I once read a description of people born on my birth date or something, and it said that people born on that date can easily love multiple people equally and be in love with many people at the same time. I don't pretend to know how accurate birth charts, horoscopes, etc. are, but that fits me to a tee. I've never cheated on somebody, and I don't think I would, but I can easily love another person or many people just as much as I love the person who is deemed my "significant other" at any given moment. And I have. Is that "emotional cheating" or something? (I should watch more Oprah, I bet then I would know. :-) ).
Maybe I'm just not ready to settle down with one person, and this is a phase that I'll grow out of. Maybe this is just how I am. Maybe I acquire these people who I love and who love me just to boost my self-esteem, and if I could do that myself, I wouldn't need them. Who knows? I kind of hope it's the first of those options, but on the other hand, I love having a lot of people to love and who love me.
But maybe that feeling is indicitive of a phase that I'm in...I don't know, and I guess I won't know any time soon.
When I imagine my future, it very rarely involves a husband. I imagine future career plans, getting back from the Peace Corps, packing up and heading off to wherever I can get a good job, going back to grad school to get my MLS...I never take into account the possibility of having to consider a family in these decisions. This might be because I'm used to being single, and this is actually how all unmarried people think until they get married. But I also think about having kids, and wanting to adopt kids, and I still picture myself single. When I think about it I think "Maybe if I'm married I won't want to adopt, or my husband won't, so those plans might change," but that's only after some consideration--it's not the "default" thought. If I consider having and raising kids, I become even pickier about who I might want as a husband. For example, I can handle dating a republican, a christian, etc., because I have developed my own beliefs and I am pretty set in them...but do I want those people raising my kids? Not really. I'd like someone with beliefs that are a little more similar to mine--preferably someone more neutral or a-political (that's doable), and ideally someone who has religious/spiritual beliefs that are similar to mine (ACIM), or even acknowledges and accepts them (thus far nearly impossible).
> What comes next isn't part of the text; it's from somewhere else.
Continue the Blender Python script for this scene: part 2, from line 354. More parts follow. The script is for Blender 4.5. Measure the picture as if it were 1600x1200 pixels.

Sadly, the harder qualification (the latter) is the most important.
So I don't get married...so I can continue some superficial relationships that make me feel good about myself? That sounds pretty foolish. I don't get married because I don't trust anyone to help raise my kids the way I want them to? That sounds a little less foolish, but these "kids" don't even exist, and who's to say that my way is going to turn out so great anyway? When I think about it, I don't want to be single for the rest of my life. But I DO want to be single now, and probably for a good 5 more years, at least. I don't know.
In conclusion, I don't know :-).
This is what I want in a long-term significant other:
*Someone who is a little bit jealous, but not too jealous (enough to make me feel wanted and valued, not enough to make me feel smothered)
*Someone who has their own life and wants me to have mine, but with a good balance between those lives
*Someone who is financially stable and good with handling and saving money; a relationship that will allow me to stay at home for a few years if we have kids
*Someone who is financially stable, but not obsessed with having money and getting more; I want to be comfortable, yes, but I don't want my life (or theirs) to revolve around money or work
*Someone who is not political, or is politically neutral. I don't care if they vote, but I don't want life to revolve around politics, I don't want to talk about it; I don't want conflict
*Someone who believes in ACIM or something similar; I'll settle for non-religious; someone who recognizes the meaninglessness of this world, so to speak; someone whose presence allows me to pursue my own beliefs without sucking me into pointless conflict and drama (intentionally or otherwise); someone willing to help raise children with this mindset
*Someone who is willing to work with me to teach my children about a variety of religions and beliefs and lifestyles and let them choose what they want to believe
*Someone who I can comfortably have a conversation with
*Somebody who I don't feel stupid around, and who doesn't try to make me feel stupid
*Somebody who is willing to put up with me as I manage and grow out of my insecurities
*Somebody who I can relax with
*Somebody who I can act stupid around
*Somebody who gets my sense of humor
*Somebody who is smart, but understands that intelligence isn't everything, and ambition is not all it's cracked up to be
*Somebody who will help to remind ME that intelligence isn't everything, and ambition isn't all it's cracked up to be
*Somebody who helps me keep my vanity in check and reminds me of the important things in life
*Somebody who gives great hugs, and picks me up off the floor a little when he hugs me
*Somebody who will sleep with me and hold my hand, but not sleep ON me
*Somebody who smells good
*Somebody who appreciates me
*Somebody who wears clothes that match
*Somebody who touches my waist or my back when they're trying to get my attention or lead me in another direction, or just because
*Somebody who likes to read, but likes TV too
*Somebody who makes me feel special ALL THE TIME, but in subtle ways that don't make me feel uncomfortable or like I'm the center of attention
*Somebody who I can TRUST
*Somebody who trusts me
*Somebody who can make a decision, and has an opinion, but doesn't need to argue it or convince me that they're right
*Somebody who is ok with me being girly one minute, and tomboy-ish the next
*Somebody who doesn't take huge risks, but is still fun
*Somebody who is taller than I am (yeah, I'm shallow)
Wow, it's amazing how much I've actually thought about this without even realizing it. I'm glad I wrote it all down. So is this guy out there?